WHAT IS BEING ASKED
Your task is to output the data exactly as it stands.
┄┄┄┄┄┄┄┄┄┄
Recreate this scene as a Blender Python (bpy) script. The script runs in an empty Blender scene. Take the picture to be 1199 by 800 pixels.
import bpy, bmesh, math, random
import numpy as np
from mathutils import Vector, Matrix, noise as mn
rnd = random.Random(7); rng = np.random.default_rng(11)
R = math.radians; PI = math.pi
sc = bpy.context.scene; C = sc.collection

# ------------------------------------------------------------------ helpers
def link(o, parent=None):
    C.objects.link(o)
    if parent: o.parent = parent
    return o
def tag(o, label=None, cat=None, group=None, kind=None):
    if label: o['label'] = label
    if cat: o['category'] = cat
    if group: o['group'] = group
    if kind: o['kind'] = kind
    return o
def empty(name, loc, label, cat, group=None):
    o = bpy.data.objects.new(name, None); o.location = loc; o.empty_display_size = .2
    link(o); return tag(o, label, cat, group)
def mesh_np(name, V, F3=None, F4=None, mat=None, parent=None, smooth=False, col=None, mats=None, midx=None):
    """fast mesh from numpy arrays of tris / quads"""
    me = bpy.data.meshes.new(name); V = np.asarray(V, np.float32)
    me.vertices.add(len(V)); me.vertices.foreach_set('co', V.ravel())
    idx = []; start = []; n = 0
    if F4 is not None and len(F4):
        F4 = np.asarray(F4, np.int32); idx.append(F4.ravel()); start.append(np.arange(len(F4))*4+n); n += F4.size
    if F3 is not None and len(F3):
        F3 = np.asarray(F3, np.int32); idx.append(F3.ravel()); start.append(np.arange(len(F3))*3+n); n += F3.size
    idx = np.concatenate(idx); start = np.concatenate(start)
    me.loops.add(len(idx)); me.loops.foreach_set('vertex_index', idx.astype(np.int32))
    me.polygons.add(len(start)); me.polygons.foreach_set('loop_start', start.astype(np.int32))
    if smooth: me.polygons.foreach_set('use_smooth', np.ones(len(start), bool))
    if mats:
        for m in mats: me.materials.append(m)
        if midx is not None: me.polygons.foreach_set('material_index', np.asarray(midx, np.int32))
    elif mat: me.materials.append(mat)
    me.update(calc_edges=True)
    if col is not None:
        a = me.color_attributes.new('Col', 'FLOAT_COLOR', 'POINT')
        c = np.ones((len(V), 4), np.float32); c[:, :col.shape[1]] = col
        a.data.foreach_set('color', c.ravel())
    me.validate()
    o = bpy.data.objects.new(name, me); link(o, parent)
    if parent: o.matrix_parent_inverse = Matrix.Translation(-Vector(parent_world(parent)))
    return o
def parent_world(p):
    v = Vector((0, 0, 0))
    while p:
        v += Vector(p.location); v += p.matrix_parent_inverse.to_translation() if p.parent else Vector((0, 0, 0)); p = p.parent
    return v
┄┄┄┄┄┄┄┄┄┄
EXPECTED ANSWER
Recreate this scene as a Blender Python (bpy) script. The script runs in an empty Blender scene. Take the picture to be 1199 by 800 pixels.
import bpy, bmesh, math, random
import numpy as np
from mathutils import Vector, Matrix, noise as mn
rnd = random.Random(7); rng = np.random.default_rng(11)
R = math.radians; PI = math.pi
sc = bpy.context.scene; C = sc.collection

# ------------------------------------------------------------------ helpers
def link(o, parent=None):
    C.objects.link(o)
    if parent: o.parent = parent
    return o
def tag(o, label=None, cat=None, group=None, kind=None):
    if label: o['label'] = label
    if cat: o['category'] = cat
    if group: o['group'] = group
    if kind: o['kind'] = kind
    return o
def empty(name, loc, label, cat, group=None):
    o = bpy.data.objects.new(name, None); o.location = loc; o.empty_display_size = .2
    link(o); return tag(o, label, cat, group)
def mesh_np(name, V, F3=None, F4=None, mat=None, parent=None, smooth=False, col=None, mats=None, midx=None):
    """fast mesh from numpy arrays of tris / quads"""
    me = bpy.data.meshes.new(name); V = np.asarray(V, np.float32)
    me.vertices.add(len(V)); me.vertices.foreach_set('co', V.ravel())
    idx = []; start = []; n = 0
    if F4 is not None and len(F4):
        F4 = np.asarray(F4, np.int32); idx.append(F4.ravel()); start.append(np.arange(len(F4))*4+n); n += F4.size
    if F3 is not None and len(F3):
        F3 = np.asarray(F3, np.int32); idx.append(F3.ravel()); start.append(np.arange(len(F3))*3+n); n += F3.size
    idx = np.concatenate(idx); start = np.concatenate(start)
    me.loops.add(len(idx)); me.loops.foreach_set('vertex_index', idx.astype(np.int32))
    me.polygons.add(len(start)); me.polygons.foreach_set('loop_start', start.astype(np.int32))
    if smooth: me.polygons.foreach_set('use_smooth', np.ones(len(start), bool))
    if mats:
        for m in mats: me.materials.append(m)
        if midx is not None: me.polygons.foreach_set('material_index', np.asarray(midx, np.int32))
    elif mat: me.materials.append(mat)
    me.update(calc_edges=True)
    if col is not None:
        a = me.color_attributes.new('Col', 'FLOAT_COLOR', 'POINT')
        c = np.ones((len(V), 4), np.float32); c[:, :col.shape[1]] = col
        a.data.foreach_set('color', c.ravel())
    me.validate()
    o = bpy.data.objects.new(name, me); link(o, parent)
    if parent: o.matrix_parent_inverse = Matrix.Translation(-Vector(parent_world(parent)))
    return o
def parent_world(p):
    v = Vector((0, 0, 0))
    while p:
        v += Vector(p.location); v += p.matrix_parent_inverse.to_translation() if p.parent else Vector((0, 0, 0)); p = p.parent
    return v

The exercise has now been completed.